Going from east to west, the port has developed over the years with different characteristics: from the historic merchant port, we move on to what is known as the industrial port.

It was created in the 1960s and 70s, serving the large steel industry and the oil refining industry.

What is the main characteristic of the industrial port?

It is that of having large cranes that are connected to each other via a conveyor belt that brings the goods directly into the industrial plant, while for incoming goods, on the other hand, we have a rail system inside the steel plant that takes the semi-finished products, which are coils, sheet metal, slabs and so on, and takes them back to the port to be loaded and shipped.

Key feature: high productivity.

The development of the container terminal

Continuing westwards, the harbour continues into the tertiary port.

What is the key characteristic of the third sector, of the container terminal?

It is that of combining the productivity of the industrial sector, meaning the large equipment, the specificity of the equipment, with the flexibility, i.e. any type of goods.

How is this done?

Not by considering the goods being handled, but by taking into account the form in which they are being transported, and here the containers are always identical.

They are international standard, not only designed to use the same equipment worldwide, but also to carry the same goods via several different modes of transport.

The complexity of container ship transportation

What causes the complexity?

We have ships, like the one that blocked the Suez Canal, that have 20 thousand containers, 20 thousand different products, each with a recipient and a stakeholder.

The complexity of this business is that there are 20 thousand owners, 20 thousand different goods and destinations.

Imagine what it means to get anything wrong or mixed up, it essentially means ruining your own business.

Many things and all very large

Very often the port does not give the sense of the scale of things.

This is due to a lack of points of reference.

There are the cranes that are positioned on the industrial section that have a height… the highest point is 55 metres.

Now to get an idea, one floor of a normal building is three and a half to four metres at most, so 55 metres means that we are talking about a building that is taller than 11, 12, 13 floors.

We have a quay, which is the one on the fourth jetty where the goods arriving at the plant are unloaded, that has hosted one of the largest ships in the world that carries bulk cargo, which are the raw materials the steelworks need for production.

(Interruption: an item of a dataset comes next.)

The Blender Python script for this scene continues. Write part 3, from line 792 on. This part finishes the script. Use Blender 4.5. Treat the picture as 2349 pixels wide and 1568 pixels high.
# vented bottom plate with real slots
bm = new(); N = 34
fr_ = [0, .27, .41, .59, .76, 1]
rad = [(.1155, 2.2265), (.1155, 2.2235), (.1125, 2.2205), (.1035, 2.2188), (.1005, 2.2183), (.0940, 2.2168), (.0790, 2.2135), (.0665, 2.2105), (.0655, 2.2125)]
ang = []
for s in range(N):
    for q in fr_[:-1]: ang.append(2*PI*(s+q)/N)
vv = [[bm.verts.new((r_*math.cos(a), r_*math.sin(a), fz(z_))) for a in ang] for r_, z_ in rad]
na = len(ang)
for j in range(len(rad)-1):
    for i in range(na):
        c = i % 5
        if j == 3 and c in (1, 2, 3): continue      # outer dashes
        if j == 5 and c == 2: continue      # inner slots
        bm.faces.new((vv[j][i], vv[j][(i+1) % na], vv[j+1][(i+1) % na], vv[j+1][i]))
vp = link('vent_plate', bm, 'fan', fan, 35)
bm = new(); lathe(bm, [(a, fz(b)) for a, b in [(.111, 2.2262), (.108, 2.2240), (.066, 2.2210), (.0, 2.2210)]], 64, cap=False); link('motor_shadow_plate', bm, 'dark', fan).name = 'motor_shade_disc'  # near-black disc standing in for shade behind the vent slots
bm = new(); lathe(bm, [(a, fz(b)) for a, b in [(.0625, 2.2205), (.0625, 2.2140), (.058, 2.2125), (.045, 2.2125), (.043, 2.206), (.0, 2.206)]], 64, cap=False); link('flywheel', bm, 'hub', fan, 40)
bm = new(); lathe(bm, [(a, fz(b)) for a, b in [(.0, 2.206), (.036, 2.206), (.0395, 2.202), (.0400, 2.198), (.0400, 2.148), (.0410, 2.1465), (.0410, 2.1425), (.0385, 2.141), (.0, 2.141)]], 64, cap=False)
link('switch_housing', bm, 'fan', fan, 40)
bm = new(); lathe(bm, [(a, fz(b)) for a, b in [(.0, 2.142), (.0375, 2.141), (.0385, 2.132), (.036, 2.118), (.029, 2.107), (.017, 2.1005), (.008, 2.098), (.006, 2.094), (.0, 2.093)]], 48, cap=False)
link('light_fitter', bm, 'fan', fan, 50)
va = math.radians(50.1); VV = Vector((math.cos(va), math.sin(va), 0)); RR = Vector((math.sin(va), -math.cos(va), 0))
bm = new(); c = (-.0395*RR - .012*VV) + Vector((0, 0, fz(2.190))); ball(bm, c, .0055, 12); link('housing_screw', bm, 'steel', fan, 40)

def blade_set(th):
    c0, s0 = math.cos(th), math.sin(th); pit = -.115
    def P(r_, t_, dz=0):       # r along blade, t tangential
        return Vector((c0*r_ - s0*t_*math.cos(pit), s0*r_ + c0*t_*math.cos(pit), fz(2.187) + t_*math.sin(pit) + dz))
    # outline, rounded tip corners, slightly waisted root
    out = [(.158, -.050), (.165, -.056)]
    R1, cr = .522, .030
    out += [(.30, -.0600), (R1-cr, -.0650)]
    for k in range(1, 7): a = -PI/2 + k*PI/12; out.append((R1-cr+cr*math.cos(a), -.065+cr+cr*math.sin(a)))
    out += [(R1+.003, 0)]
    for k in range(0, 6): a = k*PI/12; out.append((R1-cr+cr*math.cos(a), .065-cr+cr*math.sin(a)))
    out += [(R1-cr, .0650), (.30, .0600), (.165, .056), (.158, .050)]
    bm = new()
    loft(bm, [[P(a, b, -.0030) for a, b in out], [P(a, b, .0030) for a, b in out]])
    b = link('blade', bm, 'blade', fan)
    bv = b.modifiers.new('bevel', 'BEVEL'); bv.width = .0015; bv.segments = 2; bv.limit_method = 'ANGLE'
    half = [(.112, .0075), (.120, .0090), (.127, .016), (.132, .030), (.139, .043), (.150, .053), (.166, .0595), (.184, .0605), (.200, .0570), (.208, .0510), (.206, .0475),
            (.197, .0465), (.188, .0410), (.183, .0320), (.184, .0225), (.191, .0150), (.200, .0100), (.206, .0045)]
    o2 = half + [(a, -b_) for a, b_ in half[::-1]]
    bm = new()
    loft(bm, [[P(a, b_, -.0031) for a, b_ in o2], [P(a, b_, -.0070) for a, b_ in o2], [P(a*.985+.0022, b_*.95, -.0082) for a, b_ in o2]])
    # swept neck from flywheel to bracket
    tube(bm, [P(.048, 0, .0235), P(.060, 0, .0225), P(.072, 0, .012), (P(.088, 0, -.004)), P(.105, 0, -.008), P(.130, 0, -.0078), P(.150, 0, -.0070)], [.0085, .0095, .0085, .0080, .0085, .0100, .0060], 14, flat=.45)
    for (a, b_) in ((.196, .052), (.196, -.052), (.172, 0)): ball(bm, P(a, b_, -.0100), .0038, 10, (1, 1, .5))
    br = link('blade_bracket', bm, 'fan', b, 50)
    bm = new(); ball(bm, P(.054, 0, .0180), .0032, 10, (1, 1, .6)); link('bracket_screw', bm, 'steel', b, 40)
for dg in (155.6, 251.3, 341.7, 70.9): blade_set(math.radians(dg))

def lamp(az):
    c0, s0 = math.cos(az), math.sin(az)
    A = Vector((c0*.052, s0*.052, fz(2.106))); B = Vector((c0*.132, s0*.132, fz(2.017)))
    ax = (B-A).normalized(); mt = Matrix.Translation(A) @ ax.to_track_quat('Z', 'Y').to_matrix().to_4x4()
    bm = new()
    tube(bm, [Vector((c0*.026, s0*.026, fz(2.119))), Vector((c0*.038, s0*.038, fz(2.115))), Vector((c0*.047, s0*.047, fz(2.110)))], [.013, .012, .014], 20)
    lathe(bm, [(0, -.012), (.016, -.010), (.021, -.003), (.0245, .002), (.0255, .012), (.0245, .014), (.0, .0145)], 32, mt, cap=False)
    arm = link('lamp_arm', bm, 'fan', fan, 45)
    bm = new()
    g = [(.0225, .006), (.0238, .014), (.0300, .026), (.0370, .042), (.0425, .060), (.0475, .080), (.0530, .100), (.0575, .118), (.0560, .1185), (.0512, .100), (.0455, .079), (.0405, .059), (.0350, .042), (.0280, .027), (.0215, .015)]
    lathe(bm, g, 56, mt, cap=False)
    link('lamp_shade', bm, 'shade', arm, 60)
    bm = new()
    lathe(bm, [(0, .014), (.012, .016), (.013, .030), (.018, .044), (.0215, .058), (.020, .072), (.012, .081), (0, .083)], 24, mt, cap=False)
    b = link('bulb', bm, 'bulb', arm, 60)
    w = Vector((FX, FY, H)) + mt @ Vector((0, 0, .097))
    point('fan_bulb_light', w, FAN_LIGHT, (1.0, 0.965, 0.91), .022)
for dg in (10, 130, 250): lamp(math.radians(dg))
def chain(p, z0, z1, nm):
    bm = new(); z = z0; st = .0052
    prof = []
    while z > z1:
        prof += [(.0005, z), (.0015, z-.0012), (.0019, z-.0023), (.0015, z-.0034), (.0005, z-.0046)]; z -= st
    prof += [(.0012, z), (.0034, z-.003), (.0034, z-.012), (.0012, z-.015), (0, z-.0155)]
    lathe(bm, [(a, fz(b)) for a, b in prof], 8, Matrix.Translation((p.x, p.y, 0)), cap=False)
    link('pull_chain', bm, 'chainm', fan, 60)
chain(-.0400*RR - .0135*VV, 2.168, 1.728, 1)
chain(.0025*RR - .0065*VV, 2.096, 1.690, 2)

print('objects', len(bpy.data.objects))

This ship was 350 to 400 metres in length, when you consider that a football pitch is about 90 metres, that’s three to four football pitches on a ship.

But what is important for you to grasp what kind of work is being done, is to think that at that point, that quay has a seabed 25-metres deep.

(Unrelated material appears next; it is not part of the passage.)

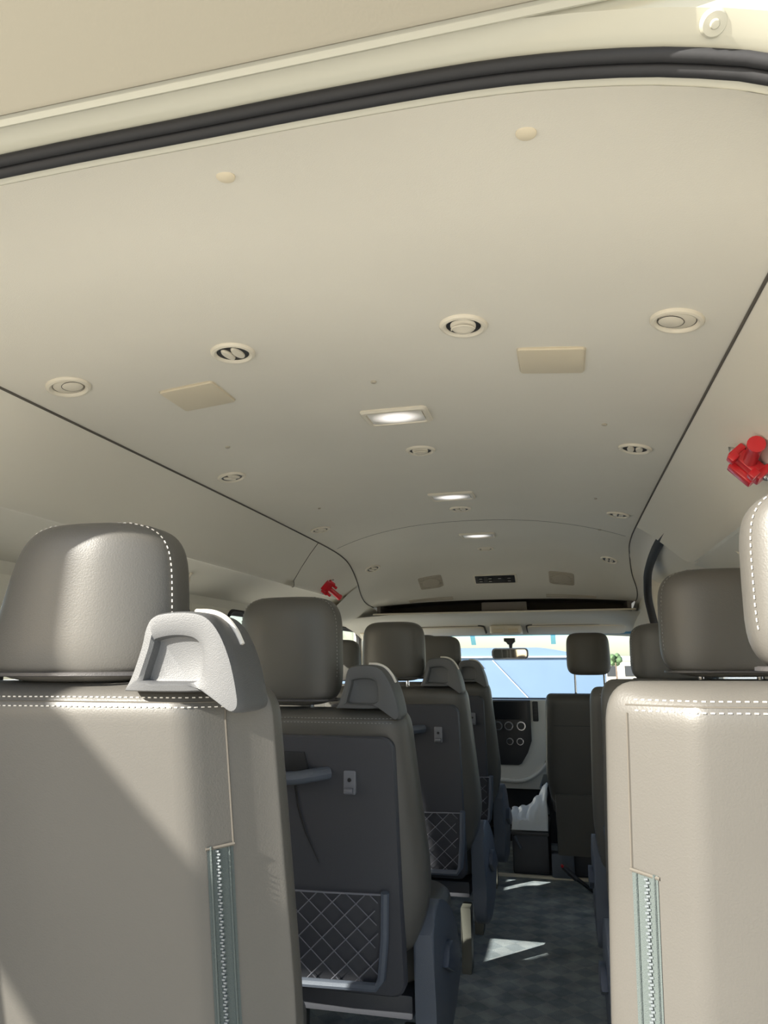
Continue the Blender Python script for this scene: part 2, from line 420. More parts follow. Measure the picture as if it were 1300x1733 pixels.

It accommodates ships with a draught of 24m-24.5m metres, so when this ship is emptied it rises seven to eight storeys.

Now it’s not technically like that because then for balancing reasons it is ballasted, but let’s imagine this seven-storey lift.

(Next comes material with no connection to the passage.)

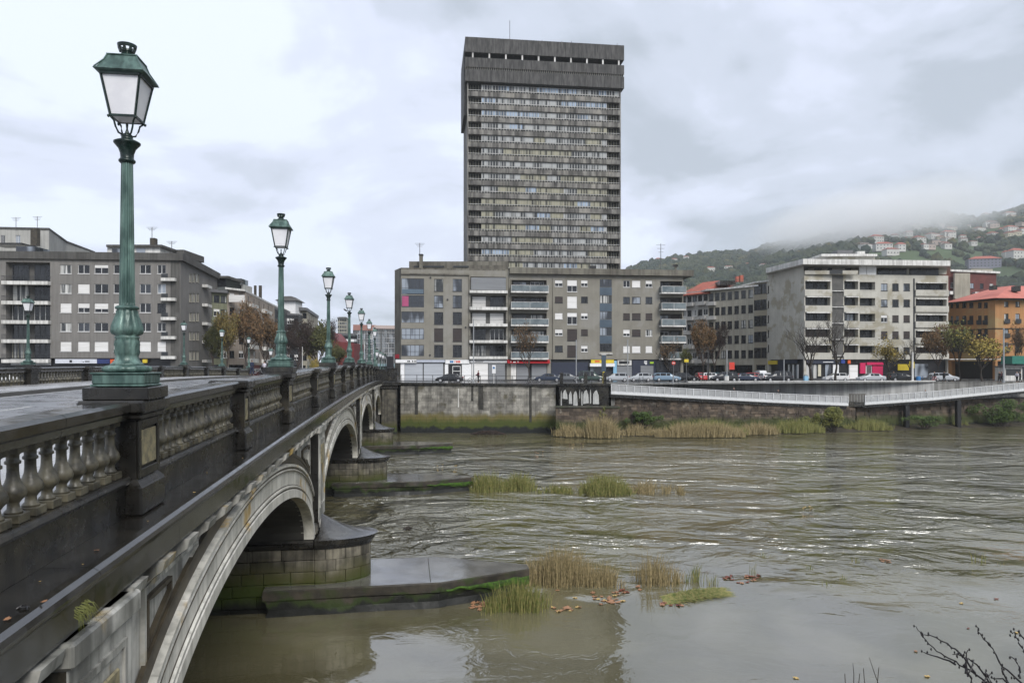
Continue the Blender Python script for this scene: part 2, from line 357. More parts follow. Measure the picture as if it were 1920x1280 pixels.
def row(peds, l, dz, hi_until, count_from):
    global nfar
    for a, b in zip(peds, peds[1:]):
        lo_, hi_ = a + 0.62, b - 0.62; n = max(2, int(round((hi_ - lo_) / 0.355)) + 1)
        for i in range(n):
            s = lo_ + (hi_ - lo_) * i / (n - 1)
            if s < 5.2 and l > -10: continue
            if s < hi_until: along('baluster', bal_hi if s < 24 else bal_lo, l, s, dz)
            else:
                T = Matrix.Translation((l, s, c(s) + dz)); bal_far(T)
def bal_far(T):
    far.lathe([(0.09, -1.05), (0.06, -0.9), (0.125, -0.74), (0.06, -0.55), (0.09, -0.25)], 6, T=T)
row(PED_S, -4.0, 0, 61, 0); row(LPED, LL, -0.1, 62, 0)
far.build('balusters_far_bays', m_bal, bridge, kind='stuff')
# pedestals between the bays
def ped_mb(w):
    mb = MB(); h = w / 2
    mb.cbox(-0.42, 0.36, -h, h, -1.60, -1.18, 0.03); mb.prism([(-0.40, -h + .02), (0.34, -h + .02), (0.34, h - .02), (-0.40, h - .02)], -1.18, -1.10, top=[(-0.34, -h + .08), (0.27, -h + .08), (0.27, h - .08), (-0.34, h - .08)])
    mb.box(-0.34, 0.27, -h + 0.08, h - 0.08, -1.10, -0.25)
    # frame round a recessed panel on the river face
    y = h - 0.08
    for y0, y1, z0, z1 in ((-y, -y + 0.10, -1.08, -0.27), (y - 0.10, y, -1.08, -0.27), (-y + 0.10, y - 0.10, -1.08, -0.96), (-y + 0.10, y - 0.10, -0.38, -0.27)):
        mb.cbox(0.272, 0.305, y0, y1, z0, z1, 0.008)
    mb.cbox(-0.42, 0.37, -h, h, -0.25, -0.17, 0.02); mb.cbox(-0.46, 0.42, -h - 0.05, h + 0.05, -0.17, 0.015, 0.03)
    return mb
def ped_panel(w):
    h = w / 2 - 0.2; return MB().cbox(0.275, 0.292, -h, h, -0.92, -0.42, 0.006)
ped_big, ped_small = ped_mb(1.0).mesh('pedestal', m_dark), ped_mb(0.72).mesh('pedestal', m_dark)
pp_big, pp_small = ped_panel(1.0).mesh('carved_panel', m_lichen), ped_panel(0.72).mesh('carved_panel', m_lichen)
for s in PED_S:
    big_ = s in LAMP_S; o = along('pedestal', ped_big if big_ else ped_small, -4.0, s)
    put('carved_panel', pp_big if big_ else pp_small, o)
for i, s in enumerate(LPED):
    o = along('pedestal', ped_big if i % 2 else ped_small, LL, s, -0.1); o.rotation_euler[2] = pi
lp_me = MB().cbox(-0.43, 0.43, -0.43, 0.43, 0.016, 0.19, 0.012).mesh('lamp_plinth', m_dark)
for s in LAMP_S: along('lamp_plinth', lp_me, -4.0, s)
lp2 = MB().cbox(-0.42, 0.42, -0.42, 0.42, 0.016, 0.15, 0.012).mesh('lamp_plinth', m_dark)
for s in LEFT_S: along('lamp_plinth', lp2, LL, s, -0.1)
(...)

A length of 350 – 400 metres is not a building.

A building is between 50 and 60 metres long; it is a series of blocks that are raised from the sea and transported from the quay to the plant.

In one week this activity is carried out systematically without any kind of hitch.

The development of the container terminal

The port lies within a well-protected harbour, however this creates a very delicate environment from an ecological point of view, with little capacity to recover by itself and generates the necessity to avoid forms of pollution.

For this reason, the port of Taranto has always taken steps to ensure the safety of the mooring phase, and thus the obligation to use tugboats – be aware, the tug service exists in all ports, Here it is compulsory for almost all ships that moor in the port of Taranto.

Another specific feature is the environmental protection service, which is a service that includes the provision, when handling polluting materials, of a series of measures that serve to limit the possible spread of these products, essentially we are talking about petroleum products.

This is also a compulsory service in the port of Taranto.

This, I want to say, is to make it clear how much attention is paid to the environment.